A South American Pacific: Maritime Workers and Radical Solidarity in Peru and Chile

Friday, January 5, 2018: 3:50 PM
Congressional Room B (Omni Shoreham)
Joshua Savala, Cornell University
This paper narrates and analyzes port and maritime worker strikes in Valparaíso, Chile and Mollendo, Peru. Rather than focusing only on transnational aspects, I argue that organizing in both locations was intensely transnational and local—or trans-local as Matt Matsuda has suggested. In other words, local, national, and transnational elements all combined to create the specific routes of the protest and the state’s reaction to them.
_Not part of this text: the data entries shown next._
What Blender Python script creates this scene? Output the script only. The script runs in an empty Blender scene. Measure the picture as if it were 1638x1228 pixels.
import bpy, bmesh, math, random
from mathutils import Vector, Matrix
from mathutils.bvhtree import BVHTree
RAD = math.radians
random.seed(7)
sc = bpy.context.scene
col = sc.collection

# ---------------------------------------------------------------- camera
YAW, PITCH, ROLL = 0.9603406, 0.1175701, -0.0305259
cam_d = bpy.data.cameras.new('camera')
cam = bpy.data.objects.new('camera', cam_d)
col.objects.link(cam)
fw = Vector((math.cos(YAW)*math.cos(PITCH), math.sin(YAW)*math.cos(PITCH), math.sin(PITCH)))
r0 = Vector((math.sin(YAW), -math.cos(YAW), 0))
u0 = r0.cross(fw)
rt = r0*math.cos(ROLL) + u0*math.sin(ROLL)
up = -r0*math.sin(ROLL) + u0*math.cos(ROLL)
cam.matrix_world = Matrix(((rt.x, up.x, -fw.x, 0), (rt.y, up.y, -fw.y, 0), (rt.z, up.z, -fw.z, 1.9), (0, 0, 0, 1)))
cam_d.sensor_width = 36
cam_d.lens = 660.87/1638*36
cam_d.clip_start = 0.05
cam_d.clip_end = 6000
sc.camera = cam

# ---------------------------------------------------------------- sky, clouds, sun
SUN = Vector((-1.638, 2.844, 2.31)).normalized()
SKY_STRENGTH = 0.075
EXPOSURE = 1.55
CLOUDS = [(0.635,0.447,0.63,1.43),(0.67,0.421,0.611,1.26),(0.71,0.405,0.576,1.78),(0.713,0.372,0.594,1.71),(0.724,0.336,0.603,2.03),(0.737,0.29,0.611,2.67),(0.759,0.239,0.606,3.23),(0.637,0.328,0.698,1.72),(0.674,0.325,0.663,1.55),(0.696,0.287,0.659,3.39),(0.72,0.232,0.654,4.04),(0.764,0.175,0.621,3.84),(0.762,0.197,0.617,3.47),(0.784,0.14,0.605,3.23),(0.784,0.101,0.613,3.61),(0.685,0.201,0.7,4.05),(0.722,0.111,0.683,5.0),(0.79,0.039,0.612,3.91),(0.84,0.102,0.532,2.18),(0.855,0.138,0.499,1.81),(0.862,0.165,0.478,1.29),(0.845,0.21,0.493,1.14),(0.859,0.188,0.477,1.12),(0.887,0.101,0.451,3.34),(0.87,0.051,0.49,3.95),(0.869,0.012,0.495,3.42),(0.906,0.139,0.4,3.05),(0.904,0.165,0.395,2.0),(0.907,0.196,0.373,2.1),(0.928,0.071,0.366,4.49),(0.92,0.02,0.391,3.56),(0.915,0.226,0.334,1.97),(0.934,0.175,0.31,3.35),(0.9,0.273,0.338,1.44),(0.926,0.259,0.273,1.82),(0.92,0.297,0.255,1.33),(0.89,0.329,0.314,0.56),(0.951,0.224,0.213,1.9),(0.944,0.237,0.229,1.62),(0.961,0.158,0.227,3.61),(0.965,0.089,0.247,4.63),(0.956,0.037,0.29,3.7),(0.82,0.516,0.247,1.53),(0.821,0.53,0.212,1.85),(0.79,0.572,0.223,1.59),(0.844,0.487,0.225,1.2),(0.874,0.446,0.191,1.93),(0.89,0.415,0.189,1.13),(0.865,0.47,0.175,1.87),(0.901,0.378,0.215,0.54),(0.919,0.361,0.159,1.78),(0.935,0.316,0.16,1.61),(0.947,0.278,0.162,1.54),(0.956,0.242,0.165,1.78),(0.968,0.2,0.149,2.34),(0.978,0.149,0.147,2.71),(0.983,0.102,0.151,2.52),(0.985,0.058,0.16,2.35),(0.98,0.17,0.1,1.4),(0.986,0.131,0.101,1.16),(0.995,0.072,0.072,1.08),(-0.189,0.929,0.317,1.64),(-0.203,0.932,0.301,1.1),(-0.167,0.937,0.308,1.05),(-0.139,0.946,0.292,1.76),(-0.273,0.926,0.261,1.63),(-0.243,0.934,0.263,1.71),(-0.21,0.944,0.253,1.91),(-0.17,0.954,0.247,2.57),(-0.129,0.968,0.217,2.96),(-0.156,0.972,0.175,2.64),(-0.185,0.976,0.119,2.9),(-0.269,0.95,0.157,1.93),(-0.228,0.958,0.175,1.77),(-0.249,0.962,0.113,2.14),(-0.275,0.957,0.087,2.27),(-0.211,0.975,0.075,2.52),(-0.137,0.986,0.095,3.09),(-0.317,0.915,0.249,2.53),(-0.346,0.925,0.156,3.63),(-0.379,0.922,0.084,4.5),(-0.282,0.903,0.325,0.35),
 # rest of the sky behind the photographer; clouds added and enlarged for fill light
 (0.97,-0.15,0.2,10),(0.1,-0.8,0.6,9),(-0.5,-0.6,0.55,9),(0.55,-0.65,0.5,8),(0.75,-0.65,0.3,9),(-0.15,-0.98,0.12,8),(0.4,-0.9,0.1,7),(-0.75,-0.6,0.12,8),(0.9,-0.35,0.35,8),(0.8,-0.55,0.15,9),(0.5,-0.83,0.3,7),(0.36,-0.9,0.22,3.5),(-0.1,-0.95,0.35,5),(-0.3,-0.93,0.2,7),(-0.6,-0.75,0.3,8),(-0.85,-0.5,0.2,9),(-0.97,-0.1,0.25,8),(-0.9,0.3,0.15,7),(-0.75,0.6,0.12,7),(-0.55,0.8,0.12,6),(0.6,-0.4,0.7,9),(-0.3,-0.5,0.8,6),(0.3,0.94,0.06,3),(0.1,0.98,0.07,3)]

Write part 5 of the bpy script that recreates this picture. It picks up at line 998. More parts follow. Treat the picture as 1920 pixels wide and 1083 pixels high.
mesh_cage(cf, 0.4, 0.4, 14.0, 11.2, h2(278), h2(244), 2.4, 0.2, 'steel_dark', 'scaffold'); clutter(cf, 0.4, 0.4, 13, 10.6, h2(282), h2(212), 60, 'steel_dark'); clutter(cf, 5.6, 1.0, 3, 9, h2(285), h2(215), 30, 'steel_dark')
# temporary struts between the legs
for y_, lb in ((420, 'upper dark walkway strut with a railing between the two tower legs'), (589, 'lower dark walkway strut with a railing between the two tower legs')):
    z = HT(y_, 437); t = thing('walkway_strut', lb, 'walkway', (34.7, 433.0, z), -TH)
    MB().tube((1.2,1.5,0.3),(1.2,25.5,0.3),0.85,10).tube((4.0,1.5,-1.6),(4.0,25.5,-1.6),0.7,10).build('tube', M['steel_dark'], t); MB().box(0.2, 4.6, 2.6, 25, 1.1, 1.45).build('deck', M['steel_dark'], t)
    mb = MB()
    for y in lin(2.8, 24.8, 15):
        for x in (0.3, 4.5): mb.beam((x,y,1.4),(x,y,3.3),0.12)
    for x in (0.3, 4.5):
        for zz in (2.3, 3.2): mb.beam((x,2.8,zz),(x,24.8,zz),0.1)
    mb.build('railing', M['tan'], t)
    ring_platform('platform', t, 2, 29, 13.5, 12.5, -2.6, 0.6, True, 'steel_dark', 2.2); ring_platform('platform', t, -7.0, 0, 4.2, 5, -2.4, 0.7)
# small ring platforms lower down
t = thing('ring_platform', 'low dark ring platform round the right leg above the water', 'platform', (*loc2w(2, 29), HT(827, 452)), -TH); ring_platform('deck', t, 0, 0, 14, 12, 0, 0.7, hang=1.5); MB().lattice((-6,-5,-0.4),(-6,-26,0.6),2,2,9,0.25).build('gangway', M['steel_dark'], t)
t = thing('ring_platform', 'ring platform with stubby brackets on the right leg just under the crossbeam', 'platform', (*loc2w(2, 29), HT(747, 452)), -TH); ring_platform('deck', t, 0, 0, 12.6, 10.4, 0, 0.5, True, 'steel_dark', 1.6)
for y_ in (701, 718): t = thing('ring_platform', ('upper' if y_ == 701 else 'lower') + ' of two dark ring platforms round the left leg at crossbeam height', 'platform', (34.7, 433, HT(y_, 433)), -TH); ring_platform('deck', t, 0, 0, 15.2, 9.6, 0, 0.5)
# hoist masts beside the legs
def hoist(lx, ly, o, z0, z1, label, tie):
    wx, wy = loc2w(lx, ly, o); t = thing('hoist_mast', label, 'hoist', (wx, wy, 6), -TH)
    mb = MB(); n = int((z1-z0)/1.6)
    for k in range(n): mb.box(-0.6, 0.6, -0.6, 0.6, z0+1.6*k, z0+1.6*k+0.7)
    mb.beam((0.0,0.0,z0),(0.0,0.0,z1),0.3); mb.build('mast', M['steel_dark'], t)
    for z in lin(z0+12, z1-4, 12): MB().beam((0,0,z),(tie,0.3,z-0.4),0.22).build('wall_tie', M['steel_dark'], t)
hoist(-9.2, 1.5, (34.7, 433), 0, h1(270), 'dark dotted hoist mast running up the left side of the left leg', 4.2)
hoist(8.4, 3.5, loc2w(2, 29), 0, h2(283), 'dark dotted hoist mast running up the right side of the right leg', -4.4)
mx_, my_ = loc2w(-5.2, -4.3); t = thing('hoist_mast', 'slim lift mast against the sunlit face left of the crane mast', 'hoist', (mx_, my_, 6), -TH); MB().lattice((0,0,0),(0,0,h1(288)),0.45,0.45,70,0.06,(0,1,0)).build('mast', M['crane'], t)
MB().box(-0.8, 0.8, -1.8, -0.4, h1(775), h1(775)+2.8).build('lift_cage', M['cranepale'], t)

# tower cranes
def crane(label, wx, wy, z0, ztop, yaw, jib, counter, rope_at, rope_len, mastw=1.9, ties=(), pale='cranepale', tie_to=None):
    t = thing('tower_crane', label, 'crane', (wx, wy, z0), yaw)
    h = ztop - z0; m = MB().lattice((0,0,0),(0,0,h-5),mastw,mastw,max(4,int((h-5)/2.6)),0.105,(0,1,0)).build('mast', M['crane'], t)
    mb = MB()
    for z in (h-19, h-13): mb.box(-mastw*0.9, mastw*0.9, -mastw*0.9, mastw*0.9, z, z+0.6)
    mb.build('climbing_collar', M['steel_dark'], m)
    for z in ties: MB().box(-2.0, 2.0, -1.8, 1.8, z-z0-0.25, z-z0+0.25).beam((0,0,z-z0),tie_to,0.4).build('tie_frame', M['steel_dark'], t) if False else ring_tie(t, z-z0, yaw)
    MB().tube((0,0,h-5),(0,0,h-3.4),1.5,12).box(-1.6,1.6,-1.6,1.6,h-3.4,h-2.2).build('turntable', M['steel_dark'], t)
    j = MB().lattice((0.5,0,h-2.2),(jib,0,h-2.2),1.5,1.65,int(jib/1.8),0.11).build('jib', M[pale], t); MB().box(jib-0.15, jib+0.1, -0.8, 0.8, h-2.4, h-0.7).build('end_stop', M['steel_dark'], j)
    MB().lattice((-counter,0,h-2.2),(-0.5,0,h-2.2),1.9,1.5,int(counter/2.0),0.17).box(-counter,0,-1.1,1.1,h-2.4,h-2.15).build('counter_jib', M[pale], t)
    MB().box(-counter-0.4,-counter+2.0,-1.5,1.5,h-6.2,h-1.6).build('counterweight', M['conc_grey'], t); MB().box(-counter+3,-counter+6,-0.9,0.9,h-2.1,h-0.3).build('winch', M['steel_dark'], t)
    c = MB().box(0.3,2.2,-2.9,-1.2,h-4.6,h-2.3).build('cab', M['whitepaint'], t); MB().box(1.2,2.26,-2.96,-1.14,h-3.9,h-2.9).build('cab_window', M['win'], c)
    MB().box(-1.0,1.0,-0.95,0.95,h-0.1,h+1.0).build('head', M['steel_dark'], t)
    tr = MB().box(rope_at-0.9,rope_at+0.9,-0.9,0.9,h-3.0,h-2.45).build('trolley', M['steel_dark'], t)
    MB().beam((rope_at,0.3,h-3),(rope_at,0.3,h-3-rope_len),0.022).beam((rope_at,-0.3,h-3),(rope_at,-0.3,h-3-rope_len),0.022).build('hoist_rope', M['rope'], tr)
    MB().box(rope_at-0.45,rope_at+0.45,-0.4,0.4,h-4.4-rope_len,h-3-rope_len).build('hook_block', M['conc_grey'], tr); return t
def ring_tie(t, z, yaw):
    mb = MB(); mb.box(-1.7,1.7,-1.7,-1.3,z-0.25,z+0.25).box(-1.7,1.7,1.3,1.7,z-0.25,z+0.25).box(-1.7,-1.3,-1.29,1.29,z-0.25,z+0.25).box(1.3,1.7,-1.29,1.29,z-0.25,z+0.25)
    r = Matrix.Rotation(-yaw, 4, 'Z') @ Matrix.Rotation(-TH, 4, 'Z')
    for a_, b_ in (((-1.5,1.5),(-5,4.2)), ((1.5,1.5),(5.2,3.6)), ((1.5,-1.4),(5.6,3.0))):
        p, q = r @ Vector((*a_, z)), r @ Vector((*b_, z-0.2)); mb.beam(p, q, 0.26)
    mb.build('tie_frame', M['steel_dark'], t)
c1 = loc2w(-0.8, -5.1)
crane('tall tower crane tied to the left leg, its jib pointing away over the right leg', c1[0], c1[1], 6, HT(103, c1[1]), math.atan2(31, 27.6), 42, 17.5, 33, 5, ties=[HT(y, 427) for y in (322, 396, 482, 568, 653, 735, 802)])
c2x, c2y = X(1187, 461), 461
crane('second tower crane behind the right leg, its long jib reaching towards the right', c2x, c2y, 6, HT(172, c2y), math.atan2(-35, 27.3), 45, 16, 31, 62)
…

With connections to Australia and the southern Andes, these movements took local concerns to the transnational and back, changing the shape of politics across the south American Pacific littoral. Moreover, I show that despite heightened state conflict between Peru and Chile due to negotiations over a land dispute from the aftermath of the War of the Pacific (1879-1883), maritime and port workers, primarily anarchist in practice, sought to forge connections across the maritime border. For many of these anarchists, the national conflict was nothing more than a nationalist distraction; instead, they articulated and enacted a common identity of maritime worker. As a result of these connections, police in both countries stepped up their spying and surveillance of these movements, detaining, arresting, and sending them to other locations.